== WHAT TO WORK ON ==
Return only the lines starting at the line that contains "by 1280 pixels." and ending with the final line of the listing; include both endpoints.

== RECORDED DATA ==
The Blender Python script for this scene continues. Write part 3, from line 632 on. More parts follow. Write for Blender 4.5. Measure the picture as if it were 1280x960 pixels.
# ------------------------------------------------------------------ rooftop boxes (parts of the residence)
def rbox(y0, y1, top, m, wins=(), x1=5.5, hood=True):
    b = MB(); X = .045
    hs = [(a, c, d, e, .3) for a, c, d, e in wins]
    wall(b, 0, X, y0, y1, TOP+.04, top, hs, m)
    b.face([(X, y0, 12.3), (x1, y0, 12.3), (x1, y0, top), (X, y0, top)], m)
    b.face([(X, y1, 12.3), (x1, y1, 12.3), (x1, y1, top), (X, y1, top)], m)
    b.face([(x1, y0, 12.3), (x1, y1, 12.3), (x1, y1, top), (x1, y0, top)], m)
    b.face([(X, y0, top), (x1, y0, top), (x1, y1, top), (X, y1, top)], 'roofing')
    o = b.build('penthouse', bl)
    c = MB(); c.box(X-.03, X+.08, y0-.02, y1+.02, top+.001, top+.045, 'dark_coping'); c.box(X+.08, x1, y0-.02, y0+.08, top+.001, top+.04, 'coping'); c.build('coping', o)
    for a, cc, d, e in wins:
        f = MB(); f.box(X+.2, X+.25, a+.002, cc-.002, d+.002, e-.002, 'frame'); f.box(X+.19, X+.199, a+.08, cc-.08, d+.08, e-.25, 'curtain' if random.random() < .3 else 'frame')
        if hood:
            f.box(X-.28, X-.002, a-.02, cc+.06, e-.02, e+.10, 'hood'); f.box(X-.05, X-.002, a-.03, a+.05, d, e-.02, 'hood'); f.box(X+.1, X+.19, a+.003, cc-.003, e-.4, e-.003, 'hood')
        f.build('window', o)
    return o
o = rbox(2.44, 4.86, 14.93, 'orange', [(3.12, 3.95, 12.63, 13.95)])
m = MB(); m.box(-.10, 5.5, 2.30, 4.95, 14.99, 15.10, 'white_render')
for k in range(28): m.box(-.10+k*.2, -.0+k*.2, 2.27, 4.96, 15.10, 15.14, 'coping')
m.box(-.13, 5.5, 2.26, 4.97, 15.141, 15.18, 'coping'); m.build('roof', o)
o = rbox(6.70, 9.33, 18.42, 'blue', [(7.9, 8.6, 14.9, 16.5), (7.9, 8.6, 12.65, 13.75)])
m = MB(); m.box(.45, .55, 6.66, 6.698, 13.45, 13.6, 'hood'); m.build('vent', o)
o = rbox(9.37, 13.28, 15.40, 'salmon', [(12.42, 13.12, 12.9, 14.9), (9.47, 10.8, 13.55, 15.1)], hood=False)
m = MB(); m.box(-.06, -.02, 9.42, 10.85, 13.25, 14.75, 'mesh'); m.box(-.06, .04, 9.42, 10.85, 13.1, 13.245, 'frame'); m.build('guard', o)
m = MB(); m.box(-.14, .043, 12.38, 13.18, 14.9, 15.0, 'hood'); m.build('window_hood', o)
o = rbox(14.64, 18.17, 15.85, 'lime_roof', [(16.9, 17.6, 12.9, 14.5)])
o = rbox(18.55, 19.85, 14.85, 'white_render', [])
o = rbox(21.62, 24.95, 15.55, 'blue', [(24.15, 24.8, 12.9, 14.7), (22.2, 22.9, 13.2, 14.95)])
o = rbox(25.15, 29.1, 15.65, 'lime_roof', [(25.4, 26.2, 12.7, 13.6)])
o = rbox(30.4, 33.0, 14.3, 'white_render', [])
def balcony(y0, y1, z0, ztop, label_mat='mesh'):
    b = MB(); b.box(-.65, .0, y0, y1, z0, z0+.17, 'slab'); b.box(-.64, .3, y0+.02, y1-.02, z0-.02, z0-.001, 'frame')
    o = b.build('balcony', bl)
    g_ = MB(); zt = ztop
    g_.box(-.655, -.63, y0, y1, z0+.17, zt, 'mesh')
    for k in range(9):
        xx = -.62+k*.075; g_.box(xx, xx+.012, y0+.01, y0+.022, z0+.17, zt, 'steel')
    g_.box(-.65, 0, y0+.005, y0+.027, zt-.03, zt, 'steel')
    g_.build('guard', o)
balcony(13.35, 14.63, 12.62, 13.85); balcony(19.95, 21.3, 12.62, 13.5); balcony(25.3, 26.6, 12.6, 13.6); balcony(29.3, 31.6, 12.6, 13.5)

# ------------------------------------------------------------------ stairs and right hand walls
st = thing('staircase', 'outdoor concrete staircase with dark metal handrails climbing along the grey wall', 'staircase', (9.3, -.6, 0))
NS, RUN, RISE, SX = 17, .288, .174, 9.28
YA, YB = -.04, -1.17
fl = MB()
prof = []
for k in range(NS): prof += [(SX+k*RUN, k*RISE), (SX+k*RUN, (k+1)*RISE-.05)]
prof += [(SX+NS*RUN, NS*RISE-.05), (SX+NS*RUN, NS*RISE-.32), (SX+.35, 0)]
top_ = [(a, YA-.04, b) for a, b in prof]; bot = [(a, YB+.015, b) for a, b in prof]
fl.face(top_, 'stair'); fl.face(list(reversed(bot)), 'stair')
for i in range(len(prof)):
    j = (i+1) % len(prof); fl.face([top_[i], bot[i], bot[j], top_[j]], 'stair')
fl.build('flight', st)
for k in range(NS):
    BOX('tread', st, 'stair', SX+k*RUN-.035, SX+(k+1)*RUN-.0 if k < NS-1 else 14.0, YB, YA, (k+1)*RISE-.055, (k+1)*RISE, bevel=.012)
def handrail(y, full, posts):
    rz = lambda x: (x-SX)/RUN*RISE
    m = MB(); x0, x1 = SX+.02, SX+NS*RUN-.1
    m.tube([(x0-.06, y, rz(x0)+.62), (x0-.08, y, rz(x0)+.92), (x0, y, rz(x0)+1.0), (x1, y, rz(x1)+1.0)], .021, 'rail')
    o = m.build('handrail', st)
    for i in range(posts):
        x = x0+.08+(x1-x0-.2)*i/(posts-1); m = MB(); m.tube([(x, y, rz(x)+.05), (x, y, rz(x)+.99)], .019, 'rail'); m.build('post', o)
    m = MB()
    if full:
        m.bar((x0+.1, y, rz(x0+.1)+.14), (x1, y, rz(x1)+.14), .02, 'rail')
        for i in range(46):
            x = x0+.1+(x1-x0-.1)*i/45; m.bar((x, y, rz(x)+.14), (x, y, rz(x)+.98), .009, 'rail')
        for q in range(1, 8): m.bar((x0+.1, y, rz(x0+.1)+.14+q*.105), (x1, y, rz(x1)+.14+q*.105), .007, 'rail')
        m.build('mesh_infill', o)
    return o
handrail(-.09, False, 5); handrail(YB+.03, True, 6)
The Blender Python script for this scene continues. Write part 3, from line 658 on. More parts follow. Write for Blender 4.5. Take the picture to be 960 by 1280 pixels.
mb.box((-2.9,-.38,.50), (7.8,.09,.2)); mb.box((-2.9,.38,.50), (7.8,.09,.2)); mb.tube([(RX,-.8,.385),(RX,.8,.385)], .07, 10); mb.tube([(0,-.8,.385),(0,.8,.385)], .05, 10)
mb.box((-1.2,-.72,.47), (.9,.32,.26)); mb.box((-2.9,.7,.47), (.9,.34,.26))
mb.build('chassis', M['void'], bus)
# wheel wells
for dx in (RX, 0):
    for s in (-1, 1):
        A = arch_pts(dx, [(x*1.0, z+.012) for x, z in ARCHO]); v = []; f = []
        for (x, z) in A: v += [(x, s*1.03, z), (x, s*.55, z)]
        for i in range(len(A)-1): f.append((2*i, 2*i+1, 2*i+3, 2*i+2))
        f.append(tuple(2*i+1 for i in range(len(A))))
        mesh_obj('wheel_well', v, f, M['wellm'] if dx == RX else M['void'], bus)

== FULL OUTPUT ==
The Blender Python script for this scene continues. Write part 3, from line 658 on. More parts follow. Write for Blender 4.5. Take the picture to be 960 by 1280 pixels.
mb.box((-2.9,-.38,.50), (7.8,.09,.2)); mb.box((-2.9,.38,.50), (7.8,.09,.2)); mb.tube([(RX,-.8,.385),(RX,.8,.385)], .07, 10); mb.tube([(0,-.8,.385),(0,.8,.385)], .05, 10)
mb.box((-1.2,-.72,.47), (.9,.32,.26)); mb.box((-2.9,.7,.47), (.9,.34,.26))
mb.build('chassis', M['void'], bus)
# wheel wells
for dx in (RX, 0):
    for s in (-1, 1):
        A = arch_pts(dx, [(x*1.0, z+.012) for x, z in ARCHO]); v = []; f = []
        for (x, z) in A: v += [(x, s*1.03, z), (x, s*.55, z)]
        for i in range(len(A)-1): f.append((2*i, 2*i+1, 2*i+3, 2*i+2))
        f.append(tuple(2*i+1 for i in range(len(A))))
        mesh_obj('wheel_well', v, f, M['wellm'] if dx == RX else M['void'], bus)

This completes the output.